### Problem
Restate the whole listing exactly.

───

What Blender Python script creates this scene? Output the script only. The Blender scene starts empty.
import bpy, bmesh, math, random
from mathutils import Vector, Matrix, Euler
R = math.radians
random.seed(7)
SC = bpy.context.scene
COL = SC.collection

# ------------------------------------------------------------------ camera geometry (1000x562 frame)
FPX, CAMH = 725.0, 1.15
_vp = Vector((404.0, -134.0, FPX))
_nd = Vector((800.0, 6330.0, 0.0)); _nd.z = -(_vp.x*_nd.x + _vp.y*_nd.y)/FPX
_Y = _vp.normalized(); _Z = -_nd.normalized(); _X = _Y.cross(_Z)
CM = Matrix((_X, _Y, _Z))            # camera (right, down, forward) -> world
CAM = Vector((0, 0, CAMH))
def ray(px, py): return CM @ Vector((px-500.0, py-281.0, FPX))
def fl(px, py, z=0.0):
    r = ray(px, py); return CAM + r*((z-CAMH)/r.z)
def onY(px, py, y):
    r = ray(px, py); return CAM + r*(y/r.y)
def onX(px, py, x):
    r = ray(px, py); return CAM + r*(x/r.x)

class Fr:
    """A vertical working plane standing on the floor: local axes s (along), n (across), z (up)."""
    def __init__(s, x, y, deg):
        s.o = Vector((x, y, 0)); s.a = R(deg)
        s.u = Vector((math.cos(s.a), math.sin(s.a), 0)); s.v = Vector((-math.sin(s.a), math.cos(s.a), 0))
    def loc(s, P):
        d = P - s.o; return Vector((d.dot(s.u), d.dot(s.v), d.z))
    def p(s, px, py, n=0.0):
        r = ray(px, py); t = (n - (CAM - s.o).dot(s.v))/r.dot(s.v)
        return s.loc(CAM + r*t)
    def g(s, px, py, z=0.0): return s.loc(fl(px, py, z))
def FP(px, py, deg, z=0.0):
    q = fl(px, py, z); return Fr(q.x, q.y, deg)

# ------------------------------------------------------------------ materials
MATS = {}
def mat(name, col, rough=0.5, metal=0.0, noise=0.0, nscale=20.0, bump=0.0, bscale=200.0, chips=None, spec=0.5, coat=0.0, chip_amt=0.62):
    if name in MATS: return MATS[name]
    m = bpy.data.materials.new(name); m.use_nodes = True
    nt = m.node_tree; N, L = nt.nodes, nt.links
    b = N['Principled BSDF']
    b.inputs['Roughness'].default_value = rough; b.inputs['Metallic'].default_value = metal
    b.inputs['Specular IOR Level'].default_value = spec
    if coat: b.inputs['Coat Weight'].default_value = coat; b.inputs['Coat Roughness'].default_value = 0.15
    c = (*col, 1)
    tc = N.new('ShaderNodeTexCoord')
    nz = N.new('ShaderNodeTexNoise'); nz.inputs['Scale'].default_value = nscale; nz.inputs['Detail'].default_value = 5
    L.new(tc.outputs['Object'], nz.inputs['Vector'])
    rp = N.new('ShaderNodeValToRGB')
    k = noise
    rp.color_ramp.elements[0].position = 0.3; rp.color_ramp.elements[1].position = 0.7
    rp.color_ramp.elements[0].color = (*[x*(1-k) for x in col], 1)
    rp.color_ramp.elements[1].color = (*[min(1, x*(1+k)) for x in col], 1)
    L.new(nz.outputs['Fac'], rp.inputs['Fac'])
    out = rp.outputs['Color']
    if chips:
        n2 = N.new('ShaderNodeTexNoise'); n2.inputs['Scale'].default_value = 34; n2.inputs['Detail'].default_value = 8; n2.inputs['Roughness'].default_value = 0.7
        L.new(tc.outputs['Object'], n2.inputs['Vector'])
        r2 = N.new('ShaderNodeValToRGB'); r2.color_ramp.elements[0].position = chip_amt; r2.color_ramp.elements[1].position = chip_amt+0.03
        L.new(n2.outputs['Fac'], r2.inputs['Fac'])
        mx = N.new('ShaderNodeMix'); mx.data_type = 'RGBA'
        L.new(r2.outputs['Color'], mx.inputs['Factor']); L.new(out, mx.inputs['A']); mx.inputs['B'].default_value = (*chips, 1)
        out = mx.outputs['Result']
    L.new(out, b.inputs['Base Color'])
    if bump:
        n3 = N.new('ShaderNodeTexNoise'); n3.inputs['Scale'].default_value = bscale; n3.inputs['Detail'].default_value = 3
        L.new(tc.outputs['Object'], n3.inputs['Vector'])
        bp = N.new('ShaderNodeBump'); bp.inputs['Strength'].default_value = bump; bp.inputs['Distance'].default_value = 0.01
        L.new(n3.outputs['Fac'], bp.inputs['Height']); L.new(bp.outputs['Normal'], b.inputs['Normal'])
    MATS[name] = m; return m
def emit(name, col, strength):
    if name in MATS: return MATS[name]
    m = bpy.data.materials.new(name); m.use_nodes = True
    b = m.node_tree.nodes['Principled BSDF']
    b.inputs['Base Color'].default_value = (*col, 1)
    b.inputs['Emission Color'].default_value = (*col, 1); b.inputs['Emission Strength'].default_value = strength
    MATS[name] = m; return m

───

### Result of this exercise
What Blender Python script creates this scene? Output the script only. The Blender scene starts empty.
import bpy, bmesh, math, random
from mathutils import Vector, Matrix, Euler
R = math.radians
random.seed(7)
SC = bpy.context.scene
COL = SC.collection

# ------------------------------------------------------------------ camera geometry (1000x562 frame)
FPX, CAMH = 725.0, 1.15
_vp = Vector((404.0, -134.0, FPX))
_nd = Vector((800.0, 6330.0, 0.0)); _nd.z = -(_vp.x*_nd.x + _vp.y*_nd.y)/FPX
_Y = _vp.normalized(); _Z = -_nd.normalized(); _X = _Y.cross(_Z)
CM = Matrix((_X, _Y, _Z))            # camera (right, down, forward) -> world
CAM = Vector((0, 0, CAMH))
def ray(px, py): return CM @ Vector((px-500.0, py-281.0, FPX))
def fl(px, py, z=0.0):
    r = ray(px, py); return CAM + r*((z-CAMH)/r.z)
def onY(px, py, y):
    r = ray(px, py); return CAM + r*(y/r.y)
def onX(px, py, x):
    r = ray(px, py); return CAM + r*(x/r.x)

class Fr:
    """A vertical working plane standing on the floor: local axes s (along), n (across), z (up)."""
    def __init__(s, x, y, deg):
        s.o = Vector((x, y, 0)); s.a = R(deg)
        s.u = Vector((math.cos(s.a), math.sin(s.a), 0)); s.v = Vector((-math.sin(s.a), math.cos(s.a), 0))
    def loc(s, P):
        d = P - s.o; return Vector((d.dot(s.u), d.dot(s.v), d.z))
    def p(s, px, py, n=0.0):
        r = ray(px, py); t = (n - (CAM - s.o).dot(s.v))/r.dot(s.v)
        return s.loc(CAM + r*t)
    def g(s, px, py, z=0.0): return s.loc(fl(px, py, z))
def FP(px, py, deg, z=0.0):
    q = fl(px, py, z); return Fr(q.x, q.y, deg)

# ------------------------------------------------------------------ materials
MATS = {}
def mat(name, col, rough=0.5, metal=0.0, noise=0.0, nscale=20.0, bump=0.0, bscale=200.0, chips=None, spec=0.5, coat=0.0, chip_amt=0.62):
    if name in MATS: return MATS[name]
    m = bpy.data.materials.new(name); m.use_nodes = True
    nt = m.node_tree; N, L = nt.nodes, nt.links
    b = N['Principled BSDF']
    b.inputs['Roughness'].default_value = rough; b.inputs['Metallic'].default_value = metal
    b.inputs['Specular IOR Level'].default_value = spec
    if coat: b.inputs['Coat Weight'].default_value = coat; b.inputs['Coat Roughness'].default_value = 0.15
    c = (*col, 1)
    tc = N.new('ShaderNodeTexCoord')
    nz = N.new('ShaderNodeTexNoise'); nz.inputs['Scale'].default_value = nscale; nz.inputs['Detail'].default_value = 5
    L.new(tc.outputs['Object'], nz.inputs['Vector'])
    rp = N.new('ShaderNodeValToRGB')
    k = noise
    rp.color_ramp.elements[0].position = 0.3; rp.color_ramp.elements[1].position = 0.7
    rp.color_ramp.elements[0].color = (*[x*(1-k) for x in col], 1)
    rp.color_ramp.elements[1].color = (*[min(1, x*(1+k)) for x in col], 1)
    L.new(nz.outputs['Fac'], rp.inputs['Fac'])
    out = rp.outputs['Color']
    if chips:
        n2 = N.new('ShaderNodeTexNoise'); n2.inputs['Scale'].default_value = 34; n2.inputs['Detail'].default_value = 8; n2.inputs['Roughness'].default_value = 0.7
        L.new(tc.outputs['Object'], n2.inputs['Vector'])
        r2 = N.new('ShaderNodeValToRGB'); r2.color_ramp.elements[0].position = chip_amt; r2.color_ramp.elements[1].position = chip_amt+0.03
        L.new(n2.outputs['Fac'], r2.inputs['Fac'])
        mx = N.new('ShaderNodeMix'); mx.data_type = 'RGBA'
        L.new(r2.outputs['Color'], mx.inputs['Factor']); L.new(out, mx.inputs['A']); mx.inputs['B'].default_value = (*chips, 1)
        out = mx.outputs['Result']
    L.new(out, b.inputs['Base Color'])
    if bump:
        n3 = N.new('ShaderNodeTexNoise'); n3.inputs['Scale'].default_value = bscale; n3.inputs['Detail'].default_value = 3
        L.new(tc.outputs['Object'], n3.inputs['Vector'])
        bp = N.new('ShaderNodeBump'); bp.inputs['Strength'].default_value = bump; bp.inputs['Distance'].default_value = 0.01
        L.new(n3.outputs['Fac'], bp.inputs['Height']); L.new(bp.outputs['Normal'], b.inputs['Normal'])
    MATS[name] = m; return m
def emit(name, col, strength):
    if name in MATS: return MATS[name]
    m = bpy.data.materials.new(name); m.use_nodes = True
    b = m.node_tree.nodes['Principled BSDF']
    b.inputs['Base Color'].default_value = (*col, 1)
    b.inputs['Emission Color'].default_value = (*col, 1); b.inputs['Emission Strength'].default_value = strength
    MATS[name] = m; return m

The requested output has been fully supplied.